Vince Giordano
In 30 years as a bandleader, VINCE GIORDANO has become the authority on recreating the sounds of 1920s and '30s jazz and popular music. Giordano and his big band, the Nighthawks, recorded a series of Depression-era hits for the soundtrack of Martin Scorsese's The Aviator, ripping through instrumentals and serving as the back-up band for singers like David Johansen and Rufus Wainwright.
"I just love the energy of the early jazz," says Giordano, 53. "I wanted to recapture some of that." Early appearances on "A Prairie Home Companion" and in the movie The Cotton Club led to work in half-a-dozen Woody Allen films, including Sweet and Lowdown and Zelig. His diverse musical involvements also include backing up Madonna doing a striptease in Bloodhounds Of Broadway, and working with such varied institutions as the New York Philharmonic and Leon Redbone.
While he doesn't call people "Pops" or wear vintage duds, Giordano is obsessive about musical authenticity in resurrecting heroes like Bix Beiderbecke, Fletcher Henderson, and Jelly Roll Morton. The Nighthawks use period instruments and arrangements, and play solos transcribed from the original recordings. Even the Kellogg microphone that carries Giordano's Astaire-like baritone is an antique spring-suspended beauty.
This purist's Brooklyn home is filled with instruments. Many are rare - a folding bass drum, a one-of-a-kind six-foot straight baritone sax, and a Goofus, a novelty wind instrument played by 1920s jazzman Adrian Rollini. In the basement are 30,000 big band charts. In the bedroom, there's a wooden box. "This is my Rosebud," he says, opening his grandmother's Victrola, which is what first ignited his love for the hot and sweet sounds on 78-rpm records when he was five.

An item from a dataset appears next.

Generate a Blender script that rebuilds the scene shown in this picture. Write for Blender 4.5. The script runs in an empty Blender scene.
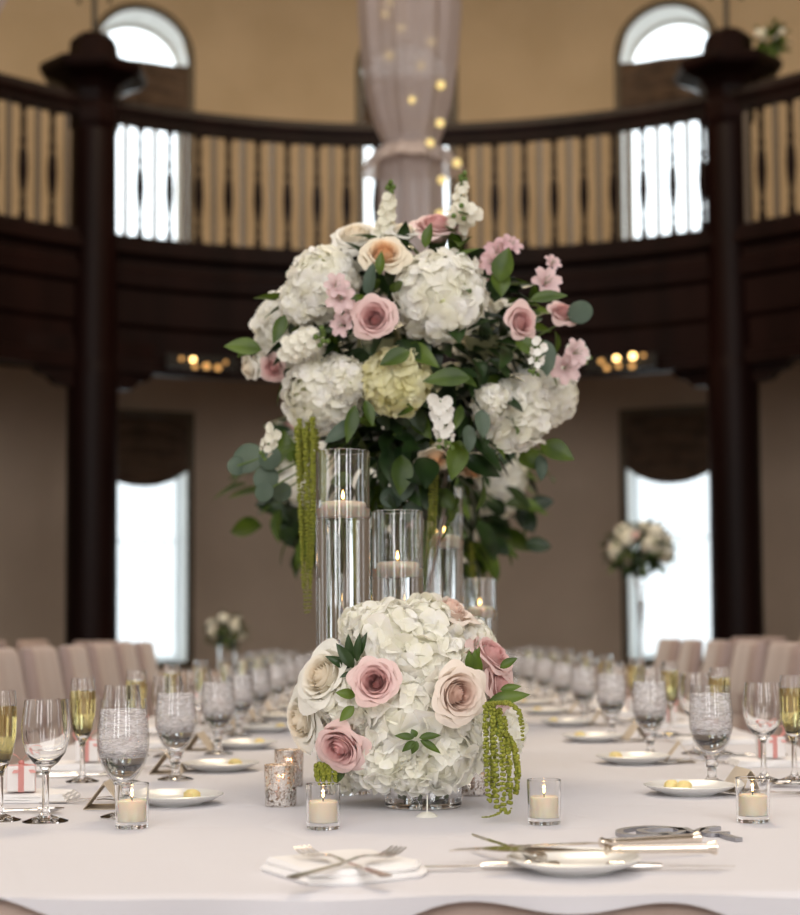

You can hear the Nighthawks' authenticity on records like "Quality Shout" but to really "get it" you've got to see them live. As the syncopated stomp and roar of brass, reed and rhythm section wash over you, it's clear that this music was the rock & roll of its day.
Watching Giordano riding herd through vintage sizzlers like "Riding High" - head back, arms furiously slapping the aluminum string bass, and an enormous smile stretched across his face - you wonder if this band isn't just a time machine Giordano built to launch himself back to the days of Busby Berkeley and bathtub gin.